▽

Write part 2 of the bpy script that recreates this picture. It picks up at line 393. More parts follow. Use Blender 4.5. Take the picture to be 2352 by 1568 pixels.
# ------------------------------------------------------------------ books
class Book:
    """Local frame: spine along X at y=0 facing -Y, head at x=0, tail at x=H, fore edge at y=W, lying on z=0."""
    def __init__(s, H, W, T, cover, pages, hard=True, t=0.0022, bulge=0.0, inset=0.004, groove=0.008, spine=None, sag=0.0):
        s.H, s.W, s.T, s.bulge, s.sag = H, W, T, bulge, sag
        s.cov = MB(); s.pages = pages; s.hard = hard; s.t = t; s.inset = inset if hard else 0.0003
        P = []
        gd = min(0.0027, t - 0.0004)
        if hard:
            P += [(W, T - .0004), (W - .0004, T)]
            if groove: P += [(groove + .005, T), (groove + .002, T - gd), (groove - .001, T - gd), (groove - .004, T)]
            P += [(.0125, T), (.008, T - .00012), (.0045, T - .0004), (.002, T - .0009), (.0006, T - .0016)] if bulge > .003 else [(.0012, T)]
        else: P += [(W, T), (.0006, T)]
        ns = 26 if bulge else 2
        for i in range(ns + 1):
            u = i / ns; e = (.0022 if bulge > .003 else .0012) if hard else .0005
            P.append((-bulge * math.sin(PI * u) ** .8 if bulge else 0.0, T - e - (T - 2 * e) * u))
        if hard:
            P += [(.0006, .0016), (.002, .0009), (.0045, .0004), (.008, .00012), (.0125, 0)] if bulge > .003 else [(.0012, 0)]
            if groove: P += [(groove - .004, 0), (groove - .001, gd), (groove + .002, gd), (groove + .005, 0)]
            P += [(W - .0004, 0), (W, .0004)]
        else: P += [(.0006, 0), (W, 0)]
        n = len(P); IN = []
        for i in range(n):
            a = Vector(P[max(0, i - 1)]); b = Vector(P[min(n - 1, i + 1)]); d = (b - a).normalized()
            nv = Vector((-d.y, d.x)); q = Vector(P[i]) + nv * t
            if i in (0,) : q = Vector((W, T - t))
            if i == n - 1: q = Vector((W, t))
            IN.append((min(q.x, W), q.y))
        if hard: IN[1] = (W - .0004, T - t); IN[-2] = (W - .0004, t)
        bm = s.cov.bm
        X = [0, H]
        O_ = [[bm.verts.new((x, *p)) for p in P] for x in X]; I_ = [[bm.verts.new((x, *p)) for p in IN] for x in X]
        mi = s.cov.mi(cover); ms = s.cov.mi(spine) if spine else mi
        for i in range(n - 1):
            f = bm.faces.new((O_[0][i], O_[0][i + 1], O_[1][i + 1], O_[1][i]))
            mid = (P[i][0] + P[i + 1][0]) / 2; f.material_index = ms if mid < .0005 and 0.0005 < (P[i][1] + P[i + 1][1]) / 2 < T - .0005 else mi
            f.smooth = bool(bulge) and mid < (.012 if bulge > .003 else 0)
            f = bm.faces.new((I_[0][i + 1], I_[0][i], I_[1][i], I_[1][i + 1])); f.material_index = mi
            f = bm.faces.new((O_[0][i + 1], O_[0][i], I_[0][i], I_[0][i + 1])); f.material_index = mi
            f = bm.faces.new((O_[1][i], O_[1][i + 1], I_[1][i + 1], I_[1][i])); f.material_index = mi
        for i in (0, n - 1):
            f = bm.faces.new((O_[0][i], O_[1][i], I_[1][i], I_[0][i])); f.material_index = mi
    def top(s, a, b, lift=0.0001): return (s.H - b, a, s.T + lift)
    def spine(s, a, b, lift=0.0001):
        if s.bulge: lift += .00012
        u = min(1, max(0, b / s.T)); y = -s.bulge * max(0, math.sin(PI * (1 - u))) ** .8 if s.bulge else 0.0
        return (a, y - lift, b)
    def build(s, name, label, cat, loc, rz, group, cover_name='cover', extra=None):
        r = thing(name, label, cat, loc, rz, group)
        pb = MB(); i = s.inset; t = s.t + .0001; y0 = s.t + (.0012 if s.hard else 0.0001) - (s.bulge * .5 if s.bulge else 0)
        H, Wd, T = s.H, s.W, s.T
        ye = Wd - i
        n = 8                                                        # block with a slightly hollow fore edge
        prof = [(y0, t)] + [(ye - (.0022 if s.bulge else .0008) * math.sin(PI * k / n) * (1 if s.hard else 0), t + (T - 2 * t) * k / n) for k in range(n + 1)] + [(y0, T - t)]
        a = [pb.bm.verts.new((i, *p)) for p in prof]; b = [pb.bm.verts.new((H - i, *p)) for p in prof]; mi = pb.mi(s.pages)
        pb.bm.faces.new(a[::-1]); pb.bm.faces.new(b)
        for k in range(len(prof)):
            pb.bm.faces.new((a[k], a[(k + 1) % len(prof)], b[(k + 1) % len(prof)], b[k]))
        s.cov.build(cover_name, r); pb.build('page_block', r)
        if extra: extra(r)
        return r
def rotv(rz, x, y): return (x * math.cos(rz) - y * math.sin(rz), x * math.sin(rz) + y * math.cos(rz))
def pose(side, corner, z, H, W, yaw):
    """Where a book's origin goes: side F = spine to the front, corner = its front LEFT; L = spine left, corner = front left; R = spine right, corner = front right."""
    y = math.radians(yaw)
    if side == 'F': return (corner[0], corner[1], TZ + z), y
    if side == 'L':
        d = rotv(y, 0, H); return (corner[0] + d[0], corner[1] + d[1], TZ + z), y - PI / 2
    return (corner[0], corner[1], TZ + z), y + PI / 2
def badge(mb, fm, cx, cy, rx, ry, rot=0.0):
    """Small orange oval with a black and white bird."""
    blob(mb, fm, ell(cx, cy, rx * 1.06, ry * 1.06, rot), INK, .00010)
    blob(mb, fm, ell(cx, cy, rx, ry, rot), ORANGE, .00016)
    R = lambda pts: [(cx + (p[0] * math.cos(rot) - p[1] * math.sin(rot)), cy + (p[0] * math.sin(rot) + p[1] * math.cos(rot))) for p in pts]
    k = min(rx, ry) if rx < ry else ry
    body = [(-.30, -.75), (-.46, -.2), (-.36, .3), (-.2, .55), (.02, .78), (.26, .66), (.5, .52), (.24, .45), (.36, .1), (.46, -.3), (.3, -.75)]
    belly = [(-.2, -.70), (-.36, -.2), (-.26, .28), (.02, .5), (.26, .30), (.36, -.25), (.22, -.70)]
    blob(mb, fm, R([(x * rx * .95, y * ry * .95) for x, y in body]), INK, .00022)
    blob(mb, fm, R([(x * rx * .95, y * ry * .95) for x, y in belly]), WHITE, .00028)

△

• Written request:
Write the whole listing out again. Keep every line exactly as it is.

• Written reply:
Write part 2 of the bpy script that recreates this picture. It picks up at line 393. More parts follow. Use Blender 4.5. Take the picture to be 2352 by 1568 pixels.
# ------------------------------------------------------------------ books
class Book:
    """Local frame: spine along X at y=0 facing -Y, head at x=0, tail at x=H, fore edge at y=W, lying on z=0."""
    def __init__(s, H, W, T, cover, pages, hard=True, t=0.0022, bulge=0.0, inset=0.004, groove=0.008, spine=None, sag=0.0):
        s.H, s.W, s.T, s.bulge, s.sag = H, W, T, bulge, sag
        s.cov = MB(); s.pages = pages; s.hard = hard; s.t = t; s.inset = inset if hard else 0.0003
        P = []
        gd = min(0.0027, t - 0.0004)
        if hard:
            P += [(W, T - .0004), (W - .0004, T)]
            if groove: P += [(groove + .005, T), (groove + .002, T - gd), (groove - .001, T - gd), (groove - .004, T)]
            P += [(.0125, T), (.008, T - .00012), (.0045, T - .0004), (.002, T - .0009), (.0006, T - .0016)] if bulge > .003 else [(.0012, T)]
        else: P += [(W, T), (.0006, T)]
        ns = 26 if bulge else 2
        for i in range(ns + 1):
            u = i / ns; e = (.0022 if bulge > .003 else .0012) if hard else .0005
            P.append((-bulge * math.sin(PI * u) ** .8 if bulge else 0.0, T - e - (T - 2 * e) * u))
        if hard:
            P += [(.0006, .0016), (.002, .0009), (.0045, .0004), (.008, .00012), (.0125, 0)] if bulge > .003 else [(.0012, 0)]
            if groove: P += [(groove - .004, 0), (groove - .001, gd), (groove + .002, gd), (groove + .005, 0)]
            P += [(W - .0004, 0), (W, .0004)]
        else: P += [(.0006, 0), (W, 0)]
        n = len(P); IN = []
        for i in range(n):
            a = Vector(P[max(0, i - 1)]); b = Vector(P[min(n - 1, i + 1)]); d = (b - a).normalized()
            nv = Vector((-d.y, d.x)); q = Vector(P[i]) + nv * t
            if i in (0,) : q = Vector((W, T - t))
            if i == n - 1: q = Vector((W, t))
            IN.append((min(q.x, W), q.y))
        if hard: IN[1] = (W - .0004, T - t); IN[-2] = (W - .0004, t)
        bm = s.cov.bm
        X = [0, H]
        O_ = [[bm.verts.new((x, *p)) for p in P] for x in X]; I_ = [[bm.verts.new((x, *p)) for p in IN] for x in X]
        mi = s.cov.mi(cover); ms = s.cov.mi(spine) if spine else mi
        for i in range(n - 1):
            f = bm.faces.new((O_[0][i], O_[0][i + 1], O_[1][i + 1], O_[1][i]))
            mid = (P[i][0] + P[i + 1][0]) / 2; f.material_index = ms if mid < .0005 and 0.0005 < (P[i][1] + P[i + 1][1]) / 2 < T - .0005 else mi
            f.smooth = bool(bulge) and mid < (.012 if bulge > .003 else 0)
            f = bm.faces.new((I_[0][i + 1], I_[0][i], I_[1][i], I_[1][i + 1])); f.material_index = mi
            f = bm.faces.new((O_[0][i + 1], O_[0][i], I_[0][i], I_[0][i + 1])); f.material_index = mi
            f = bm.faces.new((O_[1][i], O_[1][i + 1], I_[1][i + 1], I_[1][i])); f.material_index = mi
        for i in (0, n - 1):
            f = bm.faces.new((O_[0][i], O_[1][i], I_[1][i], I_[0][i])); f.material_index = mi
    def top(s, a, b, lift=0.0001): return (s.H - b, a, s.T + lift)
    def spine(s, a, b, lift=0.0001):
        if s.bulge: lift += .00012
        u = min(1, max(0, b / s.T)); y = -s.bulge * max(0, math.sin(PI * (1 - u))) ** .8 if s.bulge else 0.0
        return (a, y - lift, b)
    def build(s, name, label, cat, loc, rz, group, cover_name='cover', extra=None):
        r = thing(name, label, cat, loc, rz, group)
        pb = MB(); i = s.inset; t = s.t + .0001; y0 = s.t + (.0012 if s.hard else 0.0001) - (s.bulge * .5 if s.bulge else 0)
        H, Wd, T = s.H, s.W, s.T
        ye = Wd - i
        n = 8                                                        # block with a slightly hollow fore edge
        prof = [(y0, t)] + [(ye - (.0022 if s.bulge else .0008) * math.sin(PI * k / n) * (1 if s.hard else 0), t + (T - 2 * t) * k / n) for k in range(n + 1)] + [(y0, T - t)]
        a = [pb.bm.verts.new((i, *p)) for p in prof]; b = [pb.bm.verts.new((H - i, *p)) for p in prof]; mi = pb.mi(s.pages)
        pb.bm.faces.new(a[::-1]); pb.bm.faces.new(b)
        for k in range(len(prof)):
            pb.bm.faces.new((a[k], a[(k + 1) % len(prof)], b[(k + 1) % len(prof)], b[k]))
        s.cov.build(cover_name, r); pb.build('page_block', r)
        if extra: extra(r)
        return r
def rotv(rz, x, y): return (x * math.cos(rz) - y * math.sin(rz), x * math.sin(rz) + y * math.cos(rz))
def pose(side, corner, z, H, W, yaw):
    """Where a book's origin goes: side F = spine to the front, corner = its front LEFT; L = spine left, corner = front left; R = spine right, corner = front right."""
    y = math.radians(yaw)
    if side == 'F': return (corner[0], corner[1], TZ + z), y
    if side == 'L':
        d = rotv(y, 0, H); return (corner[0] + d[0], corner[1] + d[1], TZ + z), y - PI / 2
    return (corner[0], corner[1], TZ + z), y + PI / 2
def badge(mb, fm, cx, cy, rx, ry, rot=0.0):
    """Small orange oval with a black and white bird."""
    blob(mb, fm, ell(cx, cy, rx * 1.06, ry * 1.06, rot), INK, .00010)
    blob(mb, fm, ell(cx, cy, rx, ry, rot), ORANGE, .00016)
    R = lambda pts: [(cx + (p[0] * math.cos(rot) - p[1] * math.sin(rot)), cy + (p[0] * math.sin(rot) + p[1] * math.cos(rot))) for p in pts]
    k = min(rx, ry) if rx < ry else ry
    body = [(-.30, -.75), (-.46, -.2), (-.36, .3), (-.2, .55), (.02, .78), (.26, .66), (.5, .52), (.24, .45), (.36, .1), (.46, -.3), (.3, -.75)]
    belly = [(-.2, -.70), (-.36, -.2), (-.26, .28), (.02, .5), (.26, .30), (.36, -.25), (.22, -.70)]
    blob(mb, fm, R([(x * rx * .95, y * ry * .95) for x, y in body]), INK, .00022)
    blob(mb, fm, R([(x * rx * .95, y * ry * .95) for x, y in belly]), WHITE, .00028)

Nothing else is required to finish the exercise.